** START Recorded data **
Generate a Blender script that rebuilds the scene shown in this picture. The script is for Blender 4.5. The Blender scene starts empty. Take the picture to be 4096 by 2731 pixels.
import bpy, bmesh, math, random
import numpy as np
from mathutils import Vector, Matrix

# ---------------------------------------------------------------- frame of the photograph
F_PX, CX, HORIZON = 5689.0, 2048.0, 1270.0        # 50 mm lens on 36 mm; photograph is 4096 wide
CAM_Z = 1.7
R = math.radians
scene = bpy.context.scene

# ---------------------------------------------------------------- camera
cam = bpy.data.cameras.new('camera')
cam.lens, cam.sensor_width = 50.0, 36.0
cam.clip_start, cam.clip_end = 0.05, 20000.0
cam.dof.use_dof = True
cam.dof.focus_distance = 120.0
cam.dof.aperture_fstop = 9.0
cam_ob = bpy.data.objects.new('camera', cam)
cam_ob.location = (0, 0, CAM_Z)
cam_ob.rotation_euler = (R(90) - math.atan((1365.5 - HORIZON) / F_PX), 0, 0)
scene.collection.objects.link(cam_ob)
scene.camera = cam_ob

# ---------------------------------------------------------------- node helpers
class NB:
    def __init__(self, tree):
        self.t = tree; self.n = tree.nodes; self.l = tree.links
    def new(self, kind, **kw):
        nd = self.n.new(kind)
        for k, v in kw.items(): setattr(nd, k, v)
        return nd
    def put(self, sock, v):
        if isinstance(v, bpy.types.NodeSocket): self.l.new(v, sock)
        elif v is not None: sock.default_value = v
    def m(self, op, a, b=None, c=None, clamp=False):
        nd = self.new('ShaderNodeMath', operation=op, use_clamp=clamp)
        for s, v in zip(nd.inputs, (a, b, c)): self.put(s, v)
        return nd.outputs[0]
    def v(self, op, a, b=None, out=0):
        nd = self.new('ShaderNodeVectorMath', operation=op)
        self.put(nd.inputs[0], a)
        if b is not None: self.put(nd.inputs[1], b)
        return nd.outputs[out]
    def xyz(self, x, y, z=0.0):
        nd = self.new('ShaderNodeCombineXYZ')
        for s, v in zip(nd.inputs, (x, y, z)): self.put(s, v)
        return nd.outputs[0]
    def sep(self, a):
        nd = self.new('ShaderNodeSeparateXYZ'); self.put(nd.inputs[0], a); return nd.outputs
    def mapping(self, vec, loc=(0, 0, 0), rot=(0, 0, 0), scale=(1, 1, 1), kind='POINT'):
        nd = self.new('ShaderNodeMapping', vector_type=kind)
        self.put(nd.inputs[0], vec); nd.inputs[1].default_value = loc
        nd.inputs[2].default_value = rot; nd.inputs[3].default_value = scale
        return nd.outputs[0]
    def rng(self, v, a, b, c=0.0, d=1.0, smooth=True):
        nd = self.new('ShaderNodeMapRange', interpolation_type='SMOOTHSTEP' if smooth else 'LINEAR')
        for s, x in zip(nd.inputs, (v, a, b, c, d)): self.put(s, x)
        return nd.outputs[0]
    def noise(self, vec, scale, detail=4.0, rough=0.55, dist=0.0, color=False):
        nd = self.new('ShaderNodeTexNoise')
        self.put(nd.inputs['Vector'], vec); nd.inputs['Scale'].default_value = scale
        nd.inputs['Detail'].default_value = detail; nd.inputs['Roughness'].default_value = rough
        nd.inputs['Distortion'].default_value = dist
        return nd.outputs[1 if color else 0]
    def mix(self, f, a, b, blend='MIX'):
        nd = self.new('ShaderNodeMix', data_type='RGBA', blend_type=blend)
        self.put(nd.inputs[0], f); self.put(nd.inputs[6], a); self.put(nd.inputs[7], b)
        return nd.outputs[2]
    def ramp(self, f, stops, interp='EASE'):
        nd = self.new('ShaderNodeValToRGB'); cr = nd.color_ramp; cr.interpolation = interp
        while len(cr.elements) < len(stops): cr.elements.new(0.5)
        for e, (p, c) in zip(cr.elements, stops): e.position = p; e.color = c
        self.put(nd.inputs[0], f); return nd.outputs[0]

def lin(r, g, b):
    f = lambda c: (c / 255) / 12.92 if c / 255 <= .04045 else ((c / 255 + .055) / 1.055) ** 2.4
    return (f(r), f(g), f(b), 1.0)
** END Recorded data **
> Directions
Write out exactly the lines from the start of the material through the line with "from mathutils import Vector, Matrix". No other output is expected.

> Exercise answer
Generate a Blender script that rebuilds the scene shown in this picture. The script is for Blender 4.5. The Blender scene starts empty. Take the picture to be 4096 by 2731 pixels.
import bpy, bmesh, math, random
import numpy as np
from mathutils import Vector, Matrix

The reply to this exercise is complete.